Some events leave a mark. Not because of the guest list (though Hollywood celebrities and international press did make an appearance), nor because of the venue alone — but because every single element was conceived to tell a story.
The gala dinner organised for design studio Marcel Wanders and Japanese cosmetics brand Decortè Beauty was precisely that kind of evening. A genuine cultural convergence, staged in one of Milan's most prestigious modern art museums, with the cathedral's iconic silhouette presiding over the whole affair.
Planning it was, to put it mildly, a rather extraordinary brief.

A brief worth rising to
Marcel Wanders approached us with a clear vision and very high standards. The celebration was to honour the creative collaboration between the Amsterdam-based design studio and Decortè Beauty — a pairing that, on paper, sounds audacious. Dutch maximalism meets Japanese minimalism. Wanders' theatrical, almost baroque sensibility set beside a brand rooted in restraint, ritual, and precision.
The location had to reflect all of this. No generic hotel ballroom would do. The venue needed to carry genuine cultural weight, and Milan — with its peculiar gift for making beauty feel inevitable — was the only city for it.
The making of a sensory experience
The room chosen sits at the heart of the city, inside a modern art museum whose architecture alone commands a certain reverence. Floor-to-ceiling views of the Duomo served as a backdrop that no set designer could have bettered. Honestly, it rather sets the bar.
An imperial table ran the length of the space, dressed with Dutch flowers — tulips, naturally, in colours that nodded to Wanders' signature palette — and handmade place cards that guests kept as mementos. Every detail had been considered to feel both personal and grand, which is a harder balance to strike than it sounds.
The menu was the work of a renowned Nobu chef, and it deserves its own paragraph. Dishes fused Japanese culinary tradition with ingredients drawn directly from the visual and artistic world of Marcel Wanders — an exercise in edible storytelling that left guests genuinely surprised. Alongside the food, skilled bartenders served themed cocktails while a string quartet performed traditional Japanese pieces. The music, unhurried and precise, gave the evening its emotional register.
The guest list and the atmosphere it created
International journalists, representatives of the Japanese brand, and a sprinkling of Hollywood celebrities made for a room that was, to use a word that is actually earned here, electric. Cross-cultural events of this calibre succeed or fail on atmosphere, and atmosphere is not manufactured — it accumulates, layer by layer, from every decision made in the planning process.
The evening managed something rare: it felt both curated and spontaneous. Guests moved between conversations in multiple languages, between the art on the walls and the food on the table, between the Japanese melodies drifting across the room and the unmistakably Milanese view beyond the glass. That kind of fluidity doesn't happen by accident.
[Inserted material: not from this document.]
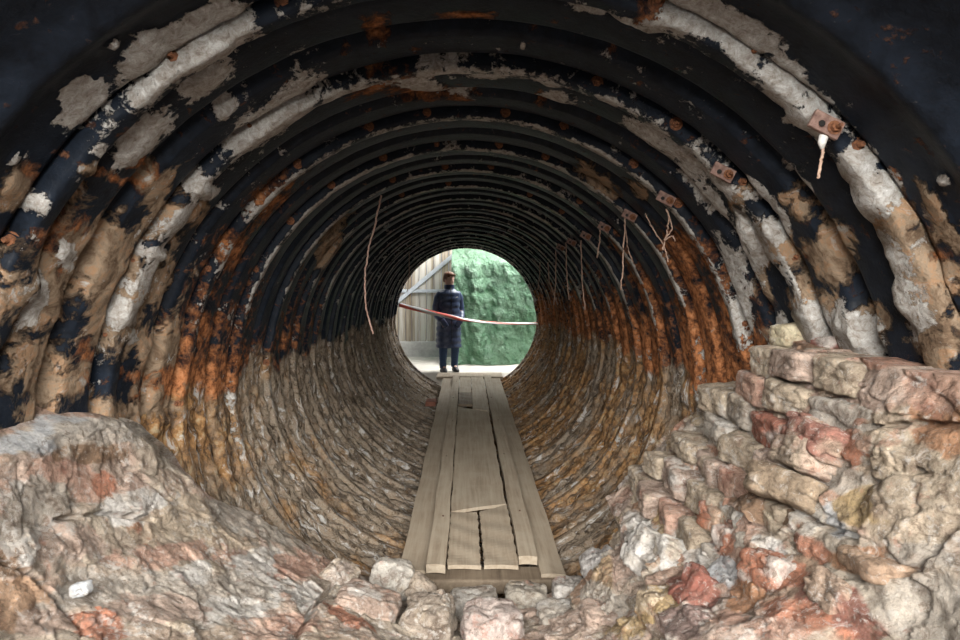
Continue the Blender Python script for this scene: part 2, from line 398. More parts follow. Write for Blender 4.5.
# ------------------------------------------------------------------ broken masonry
BEI=(.50,.42,.325); GRY=(.46,.42,.37); PNK=(.54,.35,.275); PGR=(.49,.38,.32); WHT=(.68,.66,.63); TER=(.46,.20,.125); OCH=(.46,.34,.18); DRD=(.27,.10,.075); ORB=(.42,.22,.12); BLW=(.56,.59,.62); BRN=(.24,.15,.09); PUR=(.32,.23,.21)
CB = [(50,470,42,24,0,PGR),(30,440,40,16,0,BLW),(100,490,24,14,0,PNK),(108,487,10,12,0,TER),(140,530,26,8,45,ORB),(148,540,18,6,45,TER),(200,550,48,14,-8,PNK),(262,580,32,34,0,WHT),
      (190,520,34,26,0,BEI),(60,425,40,10,0,BLW),(150,425,20,12,0,GRY),(103,628,26,20,0,TER),(90,618,14,10,0,PNK),(10,565,18,14,0,BRN),(24,560,9,8,0,WHT),(80,588,11,7,-10,BLW),(25,600,36,26,0,(.48,.31,.20)),(60,470,30,14,0,PNK),(300,600,20,16,0,WHT),(215,600,50,26,0,GRY),(130,505,26,16,-20,WHT),(190,575,20,12,0,WHT),(60,400,30,10,0,PGR),(232,612,40,12,0,WHT),(60,620,30,14,0,PGR),
      (95,452,30,10,0,BRN),(40,500,40,18,0,GRY),(130,590,60,20,0,GRY),(230,540,30,14,0,BEI),(255,520,50,24,20,GRY),(180,455,26,8,60,PNK),(345,620,30,9,35,TER),(290,630,30,10,0,PNK),(160,610,40,18,0,PGR),
      (300,570,24,16,0,PNK),(110,430,40,14,0,GRY),(60,540,40,20,0,PGR),(20,530,30,20,0,GRY),
      (770,572,34,17,10,TER),(712,516,24,12,5,TER),(688,588,30,16,40,DRD),(835,608,42,20,30,DRD),(826,446,50,16,12,TER),(812,548,18,12,20,TER),(660,510,20,13,20,OCH),(642,540,17,26,-25,WHT),
      (680,625,40,16,20,PUR),(650,602,24,18,0,OCH),(622,625,26,12,0,OCH),(755,487,20,12,0,PNK),(880,562,48,11,0,ORB),(915,500,60,46,0,BEI),(920,605,60,34,0,GRY),(945,340,24,40,0,ORB),(720,545,14,20,10,TER),
      (740,590,14,24,0,ORB),(815,465,22,12,0,PNK),(775,510,44,18,20,BRN),(850,480,34,14,30,GRY),(640,470,20,20,0,BEI),(720,470,24,16,0,GRY),(690,480,16,18,0,PNK),(905,430,40,26,0,BEI),(940,420,30,30,0,ORB),
      (880,390,36,20,0,PGR),(800,620,36,14,20,TER),(785,635,30,12,0,PNK),(735,625,26,12,20,PNK),(845,520,14,18,0,BLW),(770,545,20,8,20,WHT),(690,550,20,16,0,WHT),(720,565,16,14,0,BLW),(560,620,40,16,0,PGR),
      (600,600,26,14,0,GRY),(700,440,30,14,0,GRY),(870,510,26,16,0,OCH),(930,560,30,10,0,GRY),(930,380,30,30,0,PNK)]
CBB = [(Blob(*b[:5], surf_hit), b[5]) for b in CB]
npm, nsm = 1000, 330
pg = np.linspace(PHMIN, PHMAX, npm)
Ee = edge_d(pg) + .03*(fbm(np.stack([pg*12, pg*0, pg*0], 1), 3, 90)-.5)
u = np.linspace(0, 1, nsm)
Pm, Um = np.meshgrid(pg, u, indexing='ij')
Dm = (Ee[:,None] - (Ee[:,None]-.62)*Um**1.1).ravel(); Pm = Pm.ravel(); Um = Um.ravel()
rb = base_r(Pm, Dm)
Pw = np.stack([rb*np.sin(Pm), Dm, -rb*np.cos(Pm)], 1)
right = ss(.15, .7, Pm)
warp = np.stack([fbm(Pw*5, 3, s_) for s_ in (51, 52, 53)], 1)-.5
w1 = worley((Pw+warp*.10)*np.array([5.6, 5.6, 7.5]), 60)
w2 = worley((Pw+warp*.08)*14, 70)
nlo = fbm(Pw*3, 4, 61); nmid = fbm(Pw*11, 5, 62)
facet = (w1[3]*np.stack([h3((w1[2]*9999).astype(np.int64), (w1[2]*7777).astype(np.int64), np.zeros(len(Pw), dtype=np.int64), s_)-.5 for s_ in (1, 2, 3)], 1)).sum(1)
amp = .20+.45*right*ss(1.35, 1.7, Dm)
w3 = worley((Pw+warp*.05)*26, 80)
f2c = (w2[3]*np.stack([h3((w2[2]*9999).astype(np.int64), (w2[2]*7777).astype(np.int64), np.zeros(len(Pw), dtype=np.int64), s_)-.5 for s_ in (1, 2, 3)], 1)).sum(1)
f3c = (w3[3]*np.stack([h3((w3[2]*9999).astype(np.int64), (w3[2]*7777).astype(np.int64), np.zeros(len(Pw), dtype=np.int64), s_)-.5 for s_ in (1, 2, 3)], 1)).sum(1)
nfine = fbm(Pw*34, 3, 63)
rg = 1-np.abs(nmid-.5)*2
def seg_dist(p, poly):
    q = [surf_hit(*a) for a in poly]; best = np.full(len(p), 9.)
    for a, b in zip(q, q[1:]):
        ab = b-a; t = np.clip(((p-a) @ ab)/(ab @ ab), 0, 1); best = np.minimum(best, np.linalg.norm(p-a-t[:, None]*ab, axis=1))
    return best
CRACKS = [[(959,520),(940,548),(915,568),(880,580),(845,577),(825,590)], [(354,556),(330,588),(308,615),(296,639)], [(0,564),(35,578),(62,600),(84,618),(90,638)],
          [(868,508),(880,480),(905,470),(935,476)], [(870,428),(905,424),(958,430)], [(470,612),(466,639)], [(130,470),(160,500),(200,520)], [(780,500),(830,528),(868,540)], [(60,520),(110,512),(150,520)]]
crk = np.full(len(Pw), 9.)
for c_ in CRACKS: crk = np.minimum(crk, seg_dist(Pw, c_))
crk = crk + (nfine-.5)*.012 + (nmid-.5)*.02
dr = -.035*ss(.014, .002, crk) + (nlo-.5)*.12 + amp*((w1[2]-.5)*.05 + facet*.07 - .02*ss(.05, 0, w1[1]-w1[0])) + (.03+amp)*(f2c*.045 + (w2[2]-.5)*.012 + f3c*.02) + (nmid-.5)*(.026+.014*right) + (nfine-.5)*.010
fade = (ss(0, .02, Um)*.7+.3)*(.15+.85*ss(PHMIN, PHMIN+.12, Pm))
rm = rb - dr*fade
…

What this kind of event actually takes
Blending cultures and creating unforgettable experiences in Milan requires more than logistical precision — though that matters enormously. It requires a genuine understanding of what each cultural element means, and a sensitivity to how those elements speak to one another when placed in proximity.
Japanese aesthetic sensibility is built on ma — the meaningful use of negative space, of pause, of restraint. Dutch design, particularly in the hands of someone like Wanders, tends toward the exuberant, the layered, the unashamedly ornate. Milan, for its part, has its own very particular ideas about elegance. Getting these three sensibilities to coexist, let alone to enhance one another, is the kind of challenge that event planning at this level exists to meet.
The result was an evening that neither Decortè Beauty nor Marcel Wanders will forget. Neither will those of us who had the privilege of putting it together.

Milan as a stage for cultural ambition
There is something about this city that makes events of this nature feel possible. Milan has long understood that culture and commerce are not opposing forces but, in the right hands, deeply complementary ones. Its design week, its fashion calendar, its art institutions — all of them operate on the premise that beauty is serious business.
A gala dinner at the intersection of Japanese craftsmanship, Dutch creative vision, and Italian elegance is, in that sense, entirely at home here. The Duomo watched over the whole evening with its customary impassivity. The city, as ever, delivered.